Deconflicting lunar activities is central to the Artemis Accords because most space exploration programs are targeting the Moon’s south pole, where scientists believe craters could be an excellent water source. With major uncertainties surrounding the distribution of water reserves across the Moon, disputes between rival space powers over colonisation sites is likely. In fact, in 2022 the National Aeronautics and Space Administration published a list of 13 candidate sites for Moon landings by the Artemis program, all near the south pole, and some reports suggest that China is considering some of the same areas.

Under the Outer Space Treaty, no country can reserve or make a territorial claim on the Moon or any other celestial body, but the Artemis Accords’ ‘safety zones’ are the closest any legal agreement has come to establishing some degree of sovereignty or at least autonomy on parts of the Moon. The accords obligate parties to notify and coordinate their activities with the holder of the safety zone.

But, as Michelle Hanlon, director of the Center for Air and Space Law at the University of Mississippi, rightly asks, what if China were to beat the US to the Moon? ‘Then China might say: “You had a great idea of safety zones and we’re here on the south pole where all the water is. We need a 40 km safety zone.” ’

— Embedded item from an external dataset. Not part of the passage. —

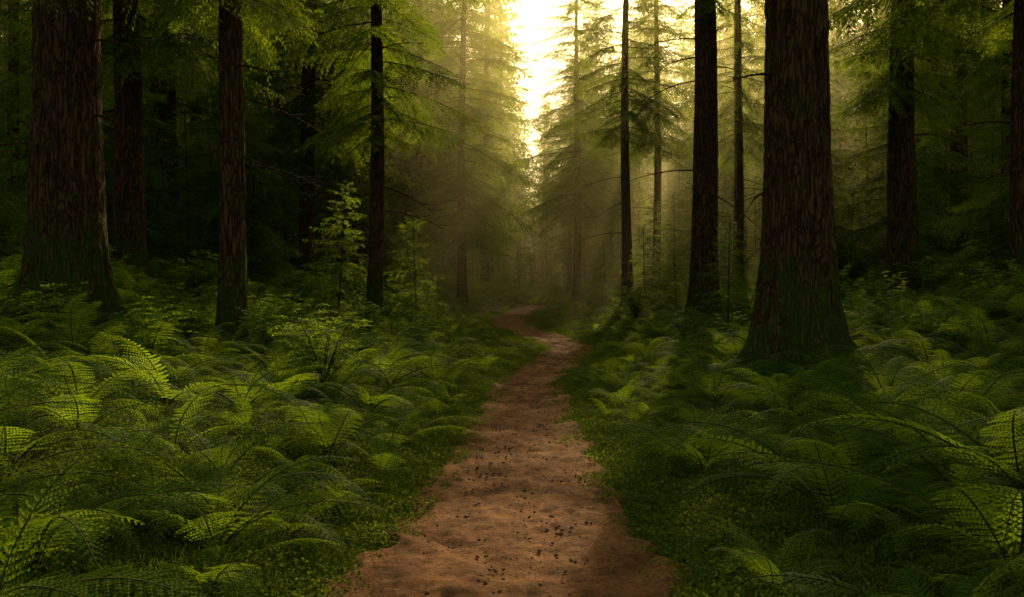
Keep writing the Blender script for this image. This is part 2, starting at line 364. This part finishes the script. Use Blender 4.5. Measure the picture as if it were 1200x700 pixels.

Back on Earth, that is indeed the story of China’s Kunlun Station, which in 2009 became the first station to be placed on Antarctica’s Dome A. That’s the highest ice dome on the Antarctic Plateau and the coldest point on Earth, and it offers the clearest view from our planet of stars in our galaxy. In 2013, China requested the creation of an ASMA to encompass its Kunlun Station as well as its research and monitoring sites. The goal was to give China a greater say in the management of the area. The ATS states that ‘any area, including any marine area, where activities are being conducted or may in the future be conducted, may be designated as an Antarctic Specially Managed Area to assist in the planning and …  coordination of activities, avoid possible conflicts, improve co-operation between Parties or minimise environmental impacts.’

The Chinese proposal has been systematically rejected by the consultative parties to the ATS on the grounds that no other activities are taking place in the vicinity and that the deconfliction question does not arise. China’s response has essentially been to argue that nothing under the ATS rules out a precautionary approach.

The dismissal of its request has been a major source of disappointment for Beijing, since the conquest of Dome A had been viewed with great pride in China. At the time, China’s official Xinhua news agency wrote that while Americans built Amundsen–Scott Station in the South Pole, [and] Russians established Vostok Station in the southern Pole of Cold, China now operates Chinese Kunlun in the highest point of the Antarctic Ice Sheet.’

In the face of repeated objections, China proposed replacing the ASMA with a Code of Conduct for Exploration and Research—a compromise—but consultative parties have been quick to point out that China can regulate only the conduct of its own researchers and that it has no jurisdiction over other Antarctic programs. Since then, China has repeatedly obstructed various unrelated decisions under the ATS.

In total, only seven ASMAs have been designated under the ATS, reflecting the controversy that surrounds them since they are seen as conferring some degree of sovereignty in a continent where all territorial claims have been frozen.

If the Antarctic experience is anything to go by, lunar deconfliction will not be achieved by legal provisions alone. Diplomacy will have to remain central to the management of new frontiers.